First time accepted submitter FBeans writes "'Science fiction publisher Tor UK is dropping digital rights management from its e-books alongside a similar move by its U.S. partners. ... Tor UK, Tor Books and Forge are divisions of Pan Macmillan, which said it viewed the move as an "experiment."' With experiments, come results. Now users can finally read their books across multiple devices such as Amazon's Kindle, Sony Reader, Kobo eReader and Apple's iBooks. Perhaps we will see the *increase* of sales, because the new unrestricted format outweighs the decrease caused by piracy?"

1 of 280 comments (clear)

  1. Re:About Time by elsurexiste · · Score: 5, Interesting

    The implication being that DRM somehow encumbers piracy. The simple fact is it is completely ineffectual at slowing piracy down.

    That's actually wrong. It indeed slows initial piracy spreading. Numbers, sadly, are in the industry and not in academia.

    You can find pirated copies of every piece of music, video, and publication you want despite the draconian DRM that is so prevalent in the industry.

    That's a popular confusion about the purpose of DRM schemes. Here's the real deal: the purpose is to slow down initial piracy enough to make a profit from people who would choose the pirated, free version if they can find it. People willing to pay only $0 will pay exactly that. Fans will pay you nicely regardless of DRM. The group that DRM targets is the big crowd that can pay your price, but won't give you a dime if they can get it for free.

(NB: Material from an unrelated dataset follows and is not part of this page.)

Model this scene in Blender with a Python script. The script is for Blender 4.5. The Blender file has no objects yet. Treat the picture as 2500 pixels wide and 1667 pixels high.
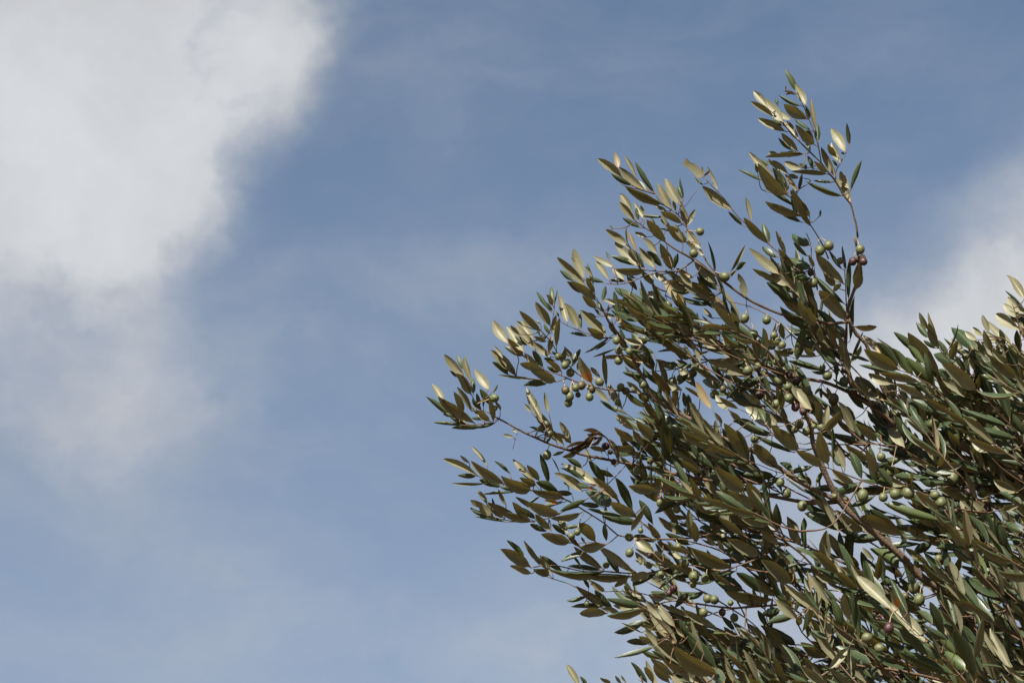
import bpy, math, random
import numpy as np
from mathutils import Vector, Matrix, noise
from mathutils.bvhtree import BVHTree

SC = bpy.context.scene
COL = SC.collection
random.seed(7)
RNG = np.random.default_rng(11)

# ---------------------------------------------------------------- camera
PITCH = math.radians(28.0)
LENS = 85.0
FPX = 2500.0 * LENS / 36.0                    # focal length in photograph pixels
CAM = np.array([0.0, 0.0, 1.6])
RIGHT = np.array([1.0, 0.0, 0.0])
UPV = np.array([0.0, -math.sin(PITCH), math.cos(PITCH)])
FWD = np.array([0.0, math.cos(PITCH), math.sin(PITCH)])

cam_data = bpy.data.cameras.new('camera')
cam_data.lens = LENS
cam_data.sensor_width = 36.0
cam_data.clip_start = 0.05
cam_data.clip_end = 5000.0
cam_data.dof.use_dof = True
cam_data.dof.focus_distance = 3.82
cam_data.dof.aperture_fstop = 11.0
cam = bpy.data.objects.new('camera', cam_data)
COL.objects.link(cam)
cam.location = CAM
cam.rotation_euler = (math.radians(90.0) + PITCH, 0.0, 0.0)
SC.camera = cam

# ---------------------------------------------------------------- sun and exposure
SUN_EL = math.radians(39.5)
SUN_AZ = math.radians(24.0)                   # behind the camera, this far to its left
SUN = np.array([-math.sin(SUN_AZ) * math.cos(SUN_EL), -math.cos(SUN_AZ) * math.cos(SUN_EL), math.sin(SUN_EL)])
sun_data = bpy.data.lights.new('sun', 'SUN')
sun_data.energy = 5.0
sun_data.angle = math.radians(0.55)
sun_data.color = (1.0, 0.95, 0.87)
sun = bpy.data.objects.new('sun', sun_data)
COL.objects.link(sun)
sun.rotation_euler = Vector(SUN).to_track_quat('Z', 'Y').to_euler()

SC.view_settings.view_transform = 'Standard'
SC.view_settings.look = 'None'
SC.view_settings.exposure = 1.554
SC.view_settings.gamma = 1.0
SC.view_settings.use_curve_mapping = False
SC.cycles.max_bounces = 6
SC.cycles.diffuse_bounces = 3
SC.cycles.glossy_bounces = 2
SC.cycles.transmission_bounces = 4
SC.cycles.transparent_max_bounces = 6


def pix_dir(px, py):
    """world direction seen at a photograph pixel (depth 1 along the view axis)"""
    return FWD + RIGHT * ((px - 1250.0) / FPX) + UPV * ((833.5 - py) / FPX)


# ---------------------------------------------------------------- node helper
class Nodes:
    def __init__(self, tree):
        self.t = tree
        for n in list(tree.nodes):
            tree.nodes.remove(n)

    def add(self, kind, inputs=None, **props):
        n = self.t.nodes.new(kind)
        for k, v in props.items():
            setattr(n, k, v)
        for k, v in (inputs or {}).items():
            if isinstance(v, bpy.types.NodeSocket):
                self.t.links.new(v, n.inputs[k])
            else:
                n.inputs[k].default_value = v
        return n

    def math(self, op, a, b=0.0, clamp=False):
        return self.add('ShaderNodeMath', {0: a, 1: b}, operation=op, use_clamp=clamp).outputs[0]

    def mix(self, f, a, b):
        n = self.t.nodes.new('ShaderNodeMix')
        n.data_type = 'RGBA'
        for idx, v in ((0, f), (6, a), (7, b)):
            if isinstance(v, bpy.types.NodeSocket):
                self.t.links.new(v, n.inputs[idx])
            else:
                n.inputs[idx].default_value = v
        return n.outputs[2]

    def rng(self, v, a, b, c, d, smooth=False):
        n = self.add('ShaderNodeMapRange', {0: v, 1: a, 2: b, 3: c, 4: d})
        n.interpolation_type = 'SMOOTHSTEP' if smooth else 'LINEAR'
        return n.outputs[0]

    def noise(self, vec, scale, detail=4.0, rough=0.5, out='Fac', dist=0.0):
        n = self.add('ShaderNodeTexNoise', {'Vector': vec, 'Scale': scale, 'Detail': detail, 'Roughness': rough, 'Distortion': dist})
        return n.outputs[out]


# ---------------------------------------------------------------- sky with drifting clouds
world = bpy.data.worlds.new('World')
SC.world = world
world.use_nodes = True
W = Nodes(world.node_tree)
sky = W.add('ShaderNodeTexSky', sky_type='NISHITA', sun_disc=False, sun_elevation=SUN_EL,
            sun_rotation=math.atan2(SUN[0], SUN[1]), altitude=100.0, air_density=1.0, dust_density=1.0, ozone_density=1.0)
ray = W.add('ShaderNodeTexCoord').outputs['Generated']
SKY_STRENGTH = 0.0505
CLOUD = (4.35, 4.46, 4.66)
# cloud banks: photograph x, y, radius in pixels, thickness
BANKS = [(0, 60, 620, .9), (330, 40, 560, .8), (670, 110, 250, .95), (640, 240, 240, .55), (120, 420, 560, .8), (400, 300, 380, .8), (-300, 300, 700, .8),
         (300, 560, 340, .62), (400, 480, 230, .45), (480, -60, 300, .6), (0, 700, 480, .52), (330, 740, 300, .24), (40, 980, 520, .24), (280, 1050, 480, .14),
         (380, 900, 330, .24), (360, 1050, 260, .16), (150, 1200, 420, .24), (480, 1400, 420, .24), (1120, 650, 360, .12), (820, 900, 400, .12),
         (2700, 600, 460, .95), (2450, 760, 400, .85), (2180, 860, 400, .85), (1980, 960, 300, .4), (2300, 1150, 650, .62), (2700, 900, 500, .5),
         (1850, 1500, 560, .56), (700, 1560, 800, .12), (1400, 1620, 480, .46), (200, -400, 600, .6)]
warp = W.noise(ray, 11.0, 8.0, 0.63, 'Color')
wv = W.add('ShaderNodeVectorMath', {0: warp, 1: (0.5, 0.5, 0.5)}, operation='SUBTRACT').outputs[0]
wv = W.add('ShaderNodeVectorMath', {0: wv, 'Scale': 0.07}, operation='SCALE').outputs[0]
wray = W.add('ShaderNodeVectorMath', {0: ray, 1: wv}, operation='ADD').outputs[0]
dens = None
for bx, by, br, bw in BANKS:
    c = pix_dir(bx, by)
    c = c / np.linalg.norm(c)
    dn = W.add('ShaderNodeVectorMath', {0: wray, 1: tuple(c)}, operation='DISTANCE').outputs['Value']
    v = W.rng(dn, 0.0, br / FPX, bw, 0.0, True)
    dens = v if dens is None else W.math('ADD', dens, v)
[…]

    I recall the people behind "The Witcher" put DRM on their files and removed it after the product was delivered. Other people won't bother, but they can do it with exactly the same results in their profits. Because, indeed, DRM is not a piracy-stopper but an initial-piracy-slower.

    --
    I rarely respond to comments. Also, don't ask for clarifications: a brain and Google are faster, believe me!